Still, these absences are part of the book — its focus on gaps, unspace, holes — and part of its power. The first chapter of The Raw Shark Texts is titled “A Relic of Something Nine-Tenths Collapsed.” Eric Sanderson wakes up without his memories and never pieces together his whole story. Our quest for more negatives mirrors Sanderson’s quest in the book, and is all the more compelling for that. Still, without even a quiet hope that we actually will find more, there’s mostly just the sense of sadness and loss that I mentioned.
And if you’re Steven Hall, then I’m sorry about all the emails.
It's weird, hadn't really thought much about this book since I read it over a decade ago, but reading this has brought it all back in a sudden Proustian rush. I can remember the charity shop I bought it in, reading it in the break room at work...

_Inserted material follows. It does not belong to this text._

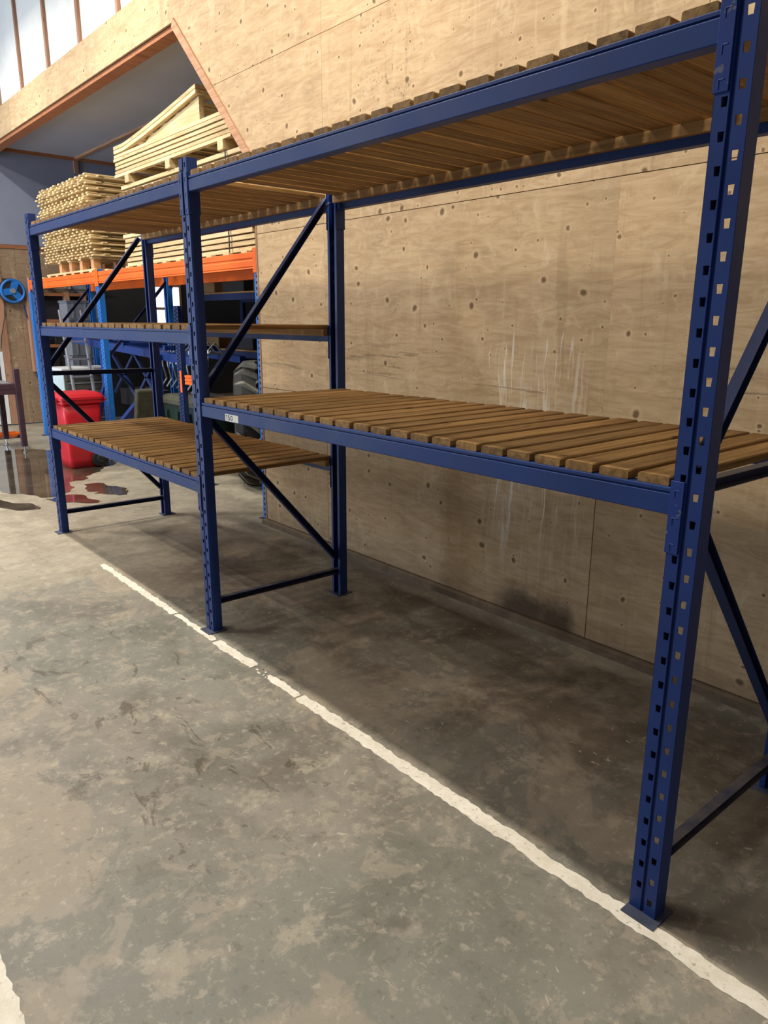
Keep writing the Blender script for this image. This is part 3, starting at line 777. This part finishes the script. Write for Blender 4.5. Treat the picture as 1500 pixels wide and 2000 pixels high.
for yy in (.28, .62):
    MB().lathe([(.015, -.06), (.03, -.05), (.035, 0), (.03, .05), (.015, .06)], (.06, yy, .06), (0, 0, 1), 12).build('regulator', 'chrome', pg)
    MB().lathe([(.01, 0), (.035, 0), (.035, .015), (.01, .015)], (.085, yy - .1, .07), (1, 0, 0), 14).build('gauge', 'white_paint', pg)
    MB().box(.0, .03, yy - .02, yy + .02, -.06, .12).build('clip', 'chrome', pg)

# ------------------------------------------------------------------ brown steel bench frame at the left edge
bf = empty('steel_bench', (-4.35, .90, 0)); tag(bf, 'purple-brown welded steel bench frame at the left edge beside the puddle', 'bench')
def leg(x, y, z1=1.13):
    l = bevel(MB().box(x - .035, x + .035, y - .035, y + .035, .09, z1).build('leg', 'brownsteel', bf), .004)
    MB().lathe([(.012, 0), (.03, .0), (.03, .012), (.012, .02), (.012, .09)], (x, y, .004), (0, 0, 1), 10).build('levelling_foot', 'chrome', l)
for (x, y) in ((0, 0), (0, -1.5), (-.85, -.02), (-.85, -1.5)): leg(x, y)
for (z) in (.90, .83):
    MB().box(-.025, .025, -1.465, -.035, z - .033, z + .033).build('rail', 'brownsteel', bf)
MB().box(-.875, -.825, -1.465, -.055, .80, .93).build('rail', 'brownsteel', bf)
for y in (-.02, -1.5): MB().box(-.815, -.035, y - .025, y + .025, .80, .93).build('rail', 'brownsteel', bf)
MB().box(-.80, -.03, -1.45, -.06, .935, .945).build('tray', 'alu', bf)
oj = empty('floor_jack', (-5.85, 1.05, 0)); tag(oj, 'flat orange steel jack lying on the floor behind the bench leg', 'jack')
bevel(MB().box(-.06, .06, -.20, .20, .02, .085).build('body', 'orange', oj), .01)
MB().box(-.03, .03, -.16, .12, .086, .10).build('lever_plate', 'orange', oj)
for yy in (-.15, .15):
    for xx in (-.075, .062): MB().lathe([(.005, 0), (.026, 0), (.026, .013), (.005, .013)], (xx, yy, .0275), (1, 0, 0), 12).build('wheel', 'black', oj)

# ------------------------------------------------------------------ blue field implement with spring tines
im = empty('field_implement', (-3.9, 2.35, 0)); tag(im, 'dark blue farm implement with lattice braces and curved steel tines under the orange rack', 'farm machine')
P = lambda x, y, z: (x + 3.9, y - 2.35, z)
MB().bar(P(-5.72, 2.06, 1.49), P(-1.75, 2.2, 1.30), .10, .10, (0, 1, 0)).build('main_beam', 'machine_blue', im)
MB().bar(P(-5.6, 2.75, 1.45), P(-1.75, 2.85, 1.30), .08, .08, (0, 1, 0)).build('rear_beam', 'machine_blue', im)
for x in (-5.0, -3.6, -2.3): MB().bar(P(x, 2.08, 1.44), P(x, 2.8, 1.42), .06, .06, (0, 0, 1)).build('cross_member', 'machine_blue', im)
for x in (-4.35, -2.5):
    MB().bar(P(x, 2.08, 1.35), P(x, 2.08, .12), .07, .07, (0, 1, 0)).build('leg', 'machine_blue', im)
    MB().box(x + 3.9 - .12, x + 3.9 + .12, 2.0 - 2.35, 2.16 - 2.35, .0, .12).build('skid', 'machine_blue', im)
for (a, b) in (((-4.3, 1.30), (-3.55, .75)), ((-3.55, 1.30), (-4.3, .75)), ((-3.5, 1.32), (-2.8, .75)), ((-2.8, 1.3), (-3.5, .75))):
    MB().bar(P(a[0], 2.2, a[1]), P(b[0], 2.2, b[1]), .04, .04, (0, 1, 0)).build('lattice_brace', 'dark_blue', im)
MB().bar(P(-4.9, 2.05, .10), P(-4.2, 2.06, .98), .07, .05, (0, 1, 0)).build('strut', 'machine_blue', im)
for i in range(3):
    MB().bar(P(-4.25 + .1 * i, 2.02 + .04 * i, .12), P(-3.14 + .02 * i, 2.02 + .04 * i, .70 + .02 * i), .05, .05, (0, 1, 0)).build('drawbar', 'machine_blue', im)
for i in range(9):
    x = -2.86 + .15 * i - (.05 if i > 4 else 0); z = 1.25 - (.0 if i < 5 else .04)
    pts = [P(x, 2.55, z + .16), P(x, 2.40, z + .20), P(x + .02, 2.28, z + .10), P(x + .02, 2.30, z - .06), P(x - .03, 2.36, z - .22), P(x - .06, 2.30, z - .32)]
    MB().tube(pts, .014, 6).build('tine', 'alu', im)
for i in range(7):
    x = -2.82 + .17 * i
    MB().tube([P(x, 2.62, 1.36), P(x, 2.50, 1.50), P(x + .03, 2.40, 1.42), P(x + .03, 2.38, 1.22)], .012, 6).build('tine', 'alu', im)
MB().lathe([(.03, -.10), (.20, -.10), (.26, -.06), (.26, .06), (.20, .10), (.03, .10)], P(-3.6, 2.78, .30), (0, 1, 0), 24).build('ground_wheel', 'black', im)
MB().box(-.75, .1, .05, .45, .55, .78).build('seed_box', 'dark', im)
rm = empty('red_mower', (-3.66, 2.24, 0)); tag(rm, 'low red machine deck on black wheels beside the blue struts', 'machine')
bevel(MB().box(-.45, .45, -.02, .28, .16, .30).build('deck', 'red', rm), .03, 2)
bevel(MB().box(-.2, .2, .02, .24, .301, .44).build('engine', 'dark', rm), .03, 2)
for x in (-.34, .34):
    MB().lathe([(.02, 0), (.13, 0), (.14, .02), (.14, .06), (.13, .08), (.02, .08)], (x, -.105, .142), (0, 1, 0), 18).build('wheel', 'black', rm)

# ------------------------------------------------------------------ green container with leaning slab
gc = empty('green_container', (-1.95, 2.05, 0)); tag(gc, 'dark green storage box in shadow under the orange beams', 'container')
MB().loft([rr(0, .3, .85, .5, .004), rr(0, .3, .95, .58, .78)]).build('body', 'green', gc)
MB().loft([rr(0, .3, 1.02, .64, .781, .04), rr(0, .3, 1.02, .64, .83, .04), rr(0, .3, .9, .52, .88, .04)]).build('lid', 'stone', gc)
for x in (-.3, 0, .3): MB().box(x - .02, x + .02, -.02, .03, .1, .7).build('rib', 'green', gc)
sl = bevel(MB().box(-.05, .05, -.12, .12, 0, .95).build('leaning_slab', 'stone'), .02, 2); sl.location = (-2.66, 1.86, .02); sl.rotation_euler = (0, R(14), 0)
tag(sl, 'mossy slab leaning against the dark green box', 'slab')

# ------------------------------------------------------------------ tractor tyre with lugs
ty = empty('tractor_tyre', (-.60, 2.34, .675), R(-30)); ty.scale = (1.03, 1.03, 1.03); tag(ty, 'big dusty tractor tyre with chevron lugs by the plywood edge', 'tyre')
prof = [(.36, -.20), (.46, -.235), (.56, -.22), (.605, -.15), (.615, 0), (.605, .15), (.56, .22), (.46, .235), (.36, .20), (.34, 0)]
n = 48; rings = []
for i in range(n):
    a = 2 * math.pi * i / n; rings.append([(r_ * math.cos(a), h_, r_ * math.sin(a)) for r_, h_ in prof])
MB().loft(rings + [rings[0]], True, False).build('carcass', 'black', ty)
for i in range(40):
    a0 = 2 * math.pi * i / 40; s_ = 1 if i % 2 else -1; k = 7; rings = []
    for j in range(k + 1):
        u = j / k; a = a0 + u * .30; hh = s_ * (-.01 + .235 * u); rt = .603 - (.10 * max(0, u - .6) / .4); ht = .060 * (1 - .2 * u); dw = .034
        rings.append([(rt * math.cos(a - dw), hh, rt * math.sin(a - dw)), (rt * math.cos(a + dw), hh, rt * math.sin(a + dw)),
                      ((rt + ht) * math.cos(a + dw * .75), hh, (rt + ht) * math.sin(a + dw * .75)), ((rt + ht) * math.cos(a - dw * .75), hh, (rt + ht) * math.sin(a - dw * .75))])
    MB().loft(rings).build('lug', 'tyre', ty)
MB().lathe([(.05, -.03), (.34, -.03), (.36, -.12), (.365, -.12), (.365, .12), (.36, .12), (.34, .03), (.05, .03)], (0, 0, 0), (0, 1, 0), 28).build('rim', 'dark', ty)

# ------------------------------------------------------------------ deeper shelving in the dark store
br_ = empty('pallet_rack', (0, 0, 0)); tag(br_, 'dark blue rack deep in the store behind the orange beams', 'rack')
for (X, Y) in ((-2.05, 1.72), (-2.05, 2.9), (-4.6, 3.6), (-1.6, 3.6), (-4.6, 4.5), (-1.6, 4.5)):
    if Y < 3: continue
    o = solid(link('upright', ud, None, br_)); o.location = (X, Y, 0.0)
for Y in (3.6, 4.5):
    for z in (.5, 1.25, 2.05): MB().box(-4.55, -1.65, Y, Y + .05, z, z + .09).build('beam', 'dark_blue', br_)
for z in (.591, 1.341, 2.141): MB().box(-4.5, -1.7, 3.6, 4.54, z, z + .02).build('shelf_board', 'batten', br_)
for i, (x, z, wx, hz, mt, lab) in enumerate(((-4.2, 2.162, .5, .22, 'card', 'cardboard box at the far end of the dark store shelf'), (-3.4, 2.162, .6, .16, 'dark', 'long black box on the upper dark store shelf'),
        (-2.6, 2.162, .45, .24, 'card', 'cardboard box near the middle of the upper dark store shelf'), (-2.0, 2.162, .4, .2, 'white_paint', 'white carton at the near end of the upper store shelf'),
        (-2.2, 1.362, .5, .24, 'grey_plastic', 'grey tub on the middle shelf of the dark store'), (-3.2, 1.362, .6, .2, 'dark', 'black box on the middle shelf of the dark store'), (-4.1, 1.362, .4, .25, 'card', 'brown carton on the middle shelf near the window'))):
    o = bevel(MB().box(x - wx/2, x + wx/2, 3.68, 4.1, z, z + hz).build('storage_box', mt), .008); tag(o, lab, 'box')
# dark post with orange connector standing in front of it
ps = empty('rack_frame', (-1.44, 1.86, 0)); tag(ps, 'perforated dark blue post with an orange connector plate beside the green box', 'rack post')
o = solid(link('upright', ud, None, ps)); o.scale = (1.3, 1, .80)
link('base_plate', plate_me, None, ps)
MB().box(.012, .055, -.008, -.003, .98, 1.22).build('connector', 'orange', ps)
sb = empty('barrier_stand', (-1.0, 1.84, 0)); tag(sb, 'short orange beam end on a blue post in front of the tractor tyre', 'stand')
MB().extr([(0, 1.08), (.05, 1.08), (.05, 1.18), (0, 1.18), (0, 1.155), (.006, 1.15), (.006, 1.142), (0, 1.137), (0, 1.118), (.006, 1.113), (.006, 1.105), (0, 1.10)], 0, -.28, .22).build('beam', 'orange', sb)
MB().box(.06, .12, .0, .05, .004, 1.079).build('post', 'bright_blue', sb)
MB().box(.0, .18, -.06, .11, 0, .004).build('base_plate', 'plate', sb)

A damn shame that so much of it is lost, though I suppose that is always the risk of engaging in such esoteric shenanigans. When I think of how much creativity is lost as the internet decays-
Mono no aware, I guess.
Oh my god! I haven’t read this book, but I used to sell it in a small bookshop in Darwin, NT Australia in 2007. I used to occasionally flip through it to watch the shark swim, so I doubt any of the copies we had contained any secret unchapters unless they were bound into the book itself. I had no idea this novel had such a cult following or that it was still being gradually pieced together online. Now I defs want to find a copy and see what it’s about.